Coronet, a Novel
THE MAN of the MONTH
[Coward-McCann, $3.00]
FIVE years ago I heard Mr. Komroff describe this novel, then unwritten. The recital lasted through an evening, and from it the listener emerged thoughtfully. Now when I have come to the end of the printed volumes I feel again the struggle for the long view that possessed us who listened that night. For this is a novel of ideas and pageantry both tender and stunning, a book larger than the little analytical novels of to-day as a continent is larger than an island. Very plainly the author’s sympathies lie with the Russian, not with the English, novelists; the sweep and scope of his work, therefore, has little parallel in American fiction.
Beyond most novels I have read, this novel is spectacular. It begins in Florence in 1600 and ends in Chicago in 1920; the story dwells for long in the France of Napoleon, Chopin, and Balzac, and in Russia from the time of ‘the Great Retreat’ to the 1917 Revolution. Time affords no more spectacular epochs. And fortunately the novel is saved from kaleidoscopic confusion by a device as simple as that employed by Wilder in The Bridge of San Luis Rey. A rickety bridge made Mr. Wilder’s diverse stories one; a coronet does the same for Mr. Komroff. Outwardly the novel follows the fortunes of a Renaissance coronet, a jewel which tends constantly to bring evil out of goodness; we follow it in its passage from the original owner, the Due de Senlis, down the ages until restored to one of his descendants in 1920. Inwardly and subtly the story pictures the decline of aristocracy, of which this coronet is a symbol. There have been, the novelist shows us, four aristocracies: the aristocracy of birth, as personified by the Due de Senlis; the military aristocracy, as personified by Napoleon; the aristocracy of art, which Chopin represents; and the aristocracy of culture, as it existed in Germany before the war. The novelist pictures the decline of each before the power of money.
This digest has a formal sound, whereas the book itself is alive. It is an ant hill of people, full of human passions, motives, and eccentricities, speaking what one must occasionally reread in order to understand, acting scenes which one will nol soon forget. Leaving out the Florentines, who do not matter much, we have the dukes, monks, a jeweler, a scavenger, and an innkeeper of Senlis: Napoleon’s army from field marshal to corporal; Parisian actresses; Russian nobles and peasants; Chopin, Balzac, Nietzsche, a Chicago pork packer — and half a hundred more. These people are related sometimes by blood, sometimes by coincidence, always by their proximity to the coronet. Very actively they touch our sympathies and hold our interest.
Komroff’s episodes and especially his dialogues are touched with the mysterious, the allegorical, often making it necessary to reread, and sometimes straining credulity. At any time moments of inner sight may occur, dimming the reality of the episode in which they are present with a curious half-light which, though it may confuse the reader at first, is in the end more explicit than plain statement. This touch of the mystic is essential to Komroff’s art, as it is essential to that of the great Russians; for me it. invests the book with passages worth much more than one reading.

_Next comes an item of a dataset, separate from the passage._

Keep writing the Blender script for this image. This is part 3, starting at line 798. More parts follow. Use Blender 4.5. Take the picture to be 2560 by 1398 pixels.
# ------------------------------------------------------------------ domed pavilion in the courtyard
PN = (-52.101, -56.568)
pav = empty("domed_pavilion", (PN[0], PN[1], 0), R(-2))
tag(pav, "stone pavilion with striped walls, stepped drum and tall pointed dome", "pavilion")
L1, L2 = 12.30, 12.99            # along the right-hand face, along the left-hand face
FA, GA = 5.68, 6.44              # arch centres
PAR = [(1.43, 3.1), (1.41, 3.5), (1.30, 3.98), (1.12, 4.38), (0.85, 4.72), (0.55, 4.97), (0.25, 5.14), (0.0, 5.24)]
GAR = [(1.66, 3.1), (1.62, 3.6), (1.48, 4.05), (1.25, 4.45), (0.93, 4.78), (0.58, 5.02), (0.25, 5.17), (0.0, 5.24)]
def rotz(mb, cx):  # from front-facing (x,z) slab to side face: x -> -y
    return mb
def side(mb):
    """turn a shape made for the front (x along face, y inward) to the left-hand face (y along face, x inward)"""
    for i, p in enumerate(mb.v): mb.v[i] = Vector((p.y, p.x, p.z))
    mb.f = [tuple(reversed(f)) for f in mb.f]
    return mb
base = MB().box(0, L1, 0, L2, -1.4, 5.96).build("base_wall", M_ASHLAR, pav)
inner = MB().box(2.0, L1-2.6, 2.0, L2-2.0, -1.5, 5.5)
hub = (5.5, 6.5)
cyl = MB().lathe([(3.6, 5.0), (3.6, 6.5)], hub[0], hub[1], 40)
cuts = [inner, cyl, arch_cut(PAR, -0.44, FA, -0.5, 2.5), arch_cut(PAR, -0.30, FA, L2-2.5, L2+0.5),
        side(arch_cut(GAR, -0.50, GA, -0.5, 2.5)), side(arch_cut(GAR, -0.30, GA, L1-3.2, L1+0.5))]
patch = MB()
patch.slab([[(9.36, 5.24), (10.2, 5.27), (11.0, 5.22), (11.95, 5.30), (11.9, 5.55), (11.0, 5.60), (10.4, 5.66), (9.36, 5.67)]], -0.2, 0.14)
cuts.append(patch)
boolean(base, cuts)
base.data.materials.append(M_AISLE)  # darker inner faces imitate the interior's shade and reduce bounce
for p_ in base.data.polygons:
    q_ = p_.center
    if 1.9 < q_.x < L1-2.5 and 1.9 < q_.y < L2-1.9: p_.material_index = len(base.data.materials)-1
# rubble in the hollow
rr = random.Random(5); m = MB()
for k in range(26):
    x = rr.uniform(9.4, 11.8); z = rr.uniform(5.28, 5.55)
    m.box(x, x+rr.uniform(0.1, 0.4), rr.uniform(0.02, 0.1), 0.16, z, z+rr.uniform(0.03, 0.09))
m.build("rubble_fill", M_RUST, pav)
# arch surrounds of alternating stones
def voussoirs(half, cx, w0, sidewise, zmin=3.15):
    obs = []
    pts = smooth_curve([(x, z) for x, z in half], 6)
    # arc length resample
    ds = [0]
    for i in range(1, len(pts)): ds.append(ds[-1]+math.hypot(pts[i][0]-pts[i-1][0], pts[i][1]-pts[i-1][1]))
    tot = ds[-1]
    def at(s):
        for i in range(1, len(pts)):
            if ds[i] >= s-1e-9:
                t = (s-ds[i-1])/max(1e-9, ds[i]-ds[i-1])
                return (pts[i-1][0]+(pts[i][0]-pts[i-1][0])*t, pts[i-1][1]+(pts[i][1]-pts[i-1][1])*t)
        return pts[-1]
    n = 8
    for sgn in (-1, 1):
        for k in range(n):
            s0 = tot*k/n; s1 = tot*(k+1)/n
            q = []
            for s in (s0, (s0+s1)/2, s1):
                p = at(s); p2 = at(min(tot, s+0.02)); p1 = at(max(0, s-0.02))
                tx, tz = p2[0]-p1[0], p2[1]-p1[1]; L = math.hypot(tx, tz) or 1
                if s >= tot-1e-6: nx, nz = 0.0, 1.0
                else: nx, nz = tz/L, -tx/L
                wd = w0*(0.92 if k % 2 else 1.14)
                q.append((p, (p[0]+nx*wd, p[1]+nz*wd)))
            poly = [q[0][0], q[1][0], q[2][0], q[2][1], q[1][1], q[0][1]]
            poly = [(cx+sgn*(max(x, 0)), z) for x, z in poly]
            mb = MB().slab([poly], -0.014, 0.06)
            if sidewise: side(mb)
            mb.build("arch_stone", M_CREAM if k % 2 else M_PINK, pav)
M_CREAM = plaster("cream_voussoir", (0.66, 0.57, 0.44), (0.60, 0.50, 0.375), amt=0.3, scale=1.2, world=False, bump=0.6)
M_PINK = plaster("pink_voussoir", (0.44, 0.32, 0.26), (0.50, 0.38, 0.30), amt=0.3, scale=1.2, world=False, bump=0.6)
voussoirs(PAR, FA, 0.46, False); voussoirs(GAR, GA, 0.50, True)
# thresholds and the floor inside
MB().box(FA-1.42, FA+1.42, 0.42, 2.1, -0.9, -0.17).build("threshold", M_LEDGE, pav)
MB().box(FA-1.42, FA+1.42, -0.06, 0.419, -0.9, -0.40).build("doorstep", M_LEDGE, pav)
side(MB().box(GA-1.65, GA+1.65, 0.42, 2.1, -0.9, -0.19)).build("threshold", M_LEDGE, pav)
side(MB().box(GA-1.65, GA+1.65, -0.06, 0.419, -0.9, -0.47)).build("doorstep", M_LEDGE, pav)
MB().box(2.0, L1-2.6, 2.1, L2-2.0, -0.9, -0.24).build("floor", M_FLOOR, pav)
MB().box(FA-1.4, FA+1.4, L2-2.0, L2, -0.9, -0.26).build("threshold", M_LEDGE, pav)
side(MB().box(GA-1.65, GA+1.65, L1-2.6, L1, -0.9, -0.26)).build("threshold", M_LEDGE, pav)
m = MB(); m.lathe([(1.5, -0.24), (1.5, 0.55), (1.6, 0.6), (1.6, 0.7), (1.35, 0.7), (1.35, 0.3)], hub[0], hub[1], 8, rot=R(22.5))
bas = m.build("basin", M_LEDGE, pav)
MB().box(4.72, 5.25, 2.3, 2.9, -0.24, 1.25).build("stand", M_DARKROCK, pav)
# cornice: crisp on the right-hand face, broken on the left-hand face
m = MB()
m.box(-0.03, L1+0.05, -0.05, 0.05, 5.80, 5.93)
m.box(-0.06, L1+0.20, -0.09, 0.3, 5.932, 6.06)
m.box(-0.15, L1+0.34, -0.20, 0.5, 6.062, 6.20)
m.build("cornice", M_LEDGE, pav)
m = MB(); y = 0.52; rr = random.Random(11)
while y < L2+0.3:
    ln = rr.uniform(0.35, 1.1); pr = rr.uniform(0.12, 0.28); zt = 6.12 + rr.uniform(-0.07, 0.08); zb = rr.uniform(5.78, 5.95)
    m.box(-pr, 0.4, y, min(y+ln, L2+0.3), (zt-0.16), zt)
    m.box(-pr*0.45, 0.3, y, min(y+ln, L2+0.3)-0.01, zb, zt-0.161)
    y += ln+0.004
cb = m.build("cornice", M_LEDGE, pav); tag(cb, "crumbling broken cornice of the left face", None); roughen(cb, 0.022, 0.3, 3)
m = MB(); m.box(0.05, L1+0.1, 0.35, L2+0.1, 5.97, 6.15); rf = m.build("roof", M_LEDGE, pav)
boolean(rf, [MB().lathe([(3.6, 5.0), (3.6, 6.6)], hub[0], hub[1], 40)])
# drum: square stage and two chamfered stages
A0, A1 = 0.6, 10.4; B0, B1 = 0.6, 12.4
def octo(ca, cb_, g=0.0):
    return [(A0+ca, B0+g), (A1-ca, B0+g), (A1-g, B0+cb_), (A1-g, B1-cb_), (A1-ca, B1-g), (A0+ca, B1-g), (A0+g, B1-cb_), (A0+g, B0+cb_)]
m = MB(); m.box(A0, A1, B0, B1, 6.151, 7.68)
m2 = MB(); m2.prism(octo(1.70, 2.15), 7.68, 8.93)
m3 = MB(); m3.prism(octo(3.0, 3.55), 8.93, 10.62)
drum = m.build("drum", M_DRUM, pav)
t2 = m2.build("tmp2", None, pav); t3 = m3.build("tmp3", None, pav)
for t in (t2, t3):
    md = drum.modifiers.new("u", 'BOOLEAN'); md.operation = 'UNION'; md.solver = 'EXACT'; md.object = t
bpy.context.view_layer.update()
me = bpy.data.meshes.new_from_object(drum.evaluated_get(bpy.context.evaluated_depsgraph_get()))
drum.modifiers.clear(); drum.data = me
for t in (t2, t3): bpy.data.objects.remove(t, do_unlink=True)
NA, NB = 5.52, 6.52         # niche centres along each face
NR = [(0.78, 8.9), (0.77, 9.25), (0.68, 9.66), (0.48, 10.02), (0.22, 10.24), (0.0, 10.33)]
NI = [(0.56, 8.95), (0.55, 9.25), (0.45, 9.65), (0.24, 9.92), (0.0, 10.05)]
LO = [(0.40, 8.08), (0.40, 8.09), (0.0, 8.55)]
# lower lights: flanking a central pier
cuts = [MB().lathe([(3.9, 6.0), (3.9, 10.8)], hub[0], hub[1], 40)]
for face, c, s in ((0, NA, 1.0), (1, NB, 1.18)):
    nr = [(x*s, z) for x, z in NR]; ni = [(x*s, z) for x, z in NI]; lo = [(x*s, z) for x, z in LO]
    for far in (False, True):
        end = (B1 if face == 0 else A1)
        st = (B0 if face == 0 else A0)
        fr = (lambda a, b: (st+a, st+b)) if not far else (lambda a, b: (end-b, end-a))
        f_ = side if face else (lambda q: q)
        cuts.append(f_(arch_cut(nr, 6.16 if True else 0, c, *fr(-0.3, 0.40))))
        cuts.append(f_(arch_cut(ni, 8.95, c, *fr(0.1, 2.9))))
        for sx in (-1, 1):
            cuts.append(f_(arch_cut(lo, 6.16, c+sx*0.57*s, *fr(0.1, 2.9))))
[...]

So vast a design must at times ride coincidence pretty hard, as in the drummer boys’ escape and the final purchase of the coronet. The call, on the imagination may sometimes lead to extremes such as the overwrought picture of the Retreat and the incredible frozen horse. Impersonation may he sometimes overburdened with artifice, as in Napoleon’s soliloquy and Jobey’s gravedigging. These are minor points and may not trouble other readers. To tip the scales the other way, I need simply allude to the brilliant description of the occupation of Moscow, the death of Chopin, Andrè’s ringing denunciation of nobility, and the acuteness of the conversation between Alex and Paul’s wife.
In a letter describing his preparation the author wrote: ‘How many characters, events, dialogues, and devices I threw away because they did not dovetail into the general design I cannot say, but I should estimate that they would make five or six volumes. Some people think that a two-volume novel is exactly like a onevolume novel, only longer. This is a mistake. A twovolume novel must have the material of four or more; otherwise it should be compressed into one. . . .’
And rich this material certainly is. All in all, this is a big book, intellectually and physically.